* start COLLECTED MATERIAL *

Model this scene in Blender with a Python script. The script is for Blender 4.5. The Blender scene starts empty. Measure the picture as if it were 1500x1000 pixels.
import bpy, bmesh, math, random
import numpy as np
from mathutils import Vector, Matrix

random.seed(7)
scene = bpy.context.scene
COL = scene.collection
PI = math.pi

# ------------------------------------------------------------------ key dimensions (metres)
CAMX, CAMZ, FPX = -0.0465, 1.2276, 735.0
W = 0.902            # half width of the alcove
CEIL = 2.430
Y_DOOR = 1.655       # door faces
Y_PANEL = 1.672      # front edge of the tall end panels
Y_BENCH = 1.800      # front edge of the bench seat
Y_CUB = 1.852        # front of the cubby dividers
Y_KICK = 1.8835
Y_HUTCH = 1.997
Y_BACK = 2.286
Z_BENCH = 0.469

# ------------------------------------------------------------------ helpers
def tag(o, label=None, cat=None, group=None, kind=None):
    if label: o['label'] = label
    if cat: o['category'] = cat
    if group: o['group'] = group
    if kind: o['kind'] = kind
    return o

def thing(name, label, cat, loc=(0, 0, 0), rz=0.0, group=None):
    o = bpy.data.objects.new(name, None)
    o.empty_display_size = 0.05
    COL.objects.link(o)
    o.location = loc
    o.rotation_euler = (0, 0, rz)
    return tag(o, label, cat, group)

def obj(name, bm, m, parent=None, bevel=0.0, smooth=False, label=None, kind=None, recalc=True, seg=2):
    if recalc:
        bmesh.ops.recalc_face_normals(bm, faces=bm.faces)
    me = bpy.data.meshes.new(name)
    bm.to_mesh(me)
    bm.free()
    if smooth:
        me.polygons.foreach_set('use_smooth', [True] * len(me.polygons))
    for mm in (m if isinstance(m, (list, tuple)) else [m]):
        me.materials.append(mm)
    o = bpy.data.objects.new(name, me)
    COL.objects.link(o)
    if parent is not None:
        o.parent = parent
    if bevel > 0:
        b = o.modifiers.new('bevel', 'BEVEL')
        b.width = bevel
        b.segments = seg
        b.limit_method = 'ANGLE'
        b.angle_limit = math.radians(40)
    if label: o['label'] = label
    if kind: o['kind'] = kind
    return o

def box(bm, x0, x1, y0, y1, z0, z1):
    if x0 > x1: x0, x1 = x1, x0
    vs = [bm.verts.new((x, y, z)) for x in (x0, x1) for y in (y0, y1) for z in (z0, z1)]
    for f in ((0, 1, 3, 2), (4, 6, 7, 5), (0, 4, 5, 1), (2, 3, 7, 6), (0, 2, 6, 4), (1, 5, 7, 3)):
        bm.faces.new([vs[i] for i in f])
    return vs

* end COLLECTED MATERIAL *

GIVEN PROBLEM - Transcribe every line of the data, exactly as it stands.

FULL SOLUTION -
Model this scene in Blender with a Python script. The script is for Blender 4.5. The Blender scene starts empty. Measure the picture as if it were 1500x1000 pixels.
import bpy, bmesh, math, random
import numpy as np
from mathutils import Vector, Matrix

random.seed(7)
scene = bpy.context.scene
COL = scene.collection
PI = math.pi

# ------------------------------------------------------------------ key dimensions (metres)
CAMX, CAMZ, FPX = -0.0465, 1.2276, 735.0
W = 0.902            # half width of the alcove
CEIL = 2.430
Y_DOOR = 1.655       # door faces
Y_PANEL = 1.672      # front edge of the tall end panels
Y_BENCH = 1.800      # front edge of the bench seat
Y_CUB = 1.852        # front of the cubby dividers
Y_KICK = 1.8835
Y_HUTCH = 1.997
Y_BACK = 2.286
Z_BENCH = 0.469

# ------------------------------------------------------------------ helpers
def tag(o, label=None, cat=None, group=None, kind=None):
    if label: o['label'] = label
    if cat: o['category'] = cat
    if group: o['group'] = group
    if kind: o['kind'] = kind
    return o

def thing(name, label, cat, loc=(0, 0, 0), rz=0.0, group=None):
    o = bpy.data.objects.new(name, None)
    o.empty_display_size = 0.05
    COL.objects.link(o)
    o.location = loc
    o.rotation_euler = (0, 0, rz)
    return tag(o, label, cat, group)

def obj(name, bm, m, parent=None, bevel=0.0, smooth=False, label=None, kind=None, recalc=True, seg=2):
    if recalc:
        bmesh.ops.recalc_face_normals(bm, faces=bm.faces)
    me = bpy.data.meshes.new(name)
    bm.to_mesh(me)
    bm.free()
    if smooth:
        me.polygons.foreach_set('use_smooth', [True] * len(me.polygons))
    for mm in (m if isinstance(m, (list, tuple)) else [m]):
        me.materials.append(mm)
    o = bpy.data.objects.new(name, me)
    COL.objects.link(o)
    if parent is not None:
        o.parent = parent
    if bevel > 0:
        b = o.modifiers.new('bevel', 'BEVEL')
        b.width = bevel
        b.segments = seg
        b.limit_method = 'ANGLE'
        b.angle_limit = math.radians(40)
    if label: o['label'] = label
    if kind: o['kind'] = kind
    return o

def box(bm, x0, x1, y0, y1, z0, z1):
    if x0 > x1: x0, x1 = x1, x0
    vs = [bm.verts.new((x, y, z)) for x in (x0, x1) for y in (y0, y1) for z in (z0, z1)]
    for f in ((0, 1, 3, 2), (4, 6, 7, 5), (0, 4, 5, 1), (2, 3, 7, 6), (0, 2, 6, 4), (1, 5, 7, 3)):
        bm.faces.new([vs[i] for i in f])
    return vs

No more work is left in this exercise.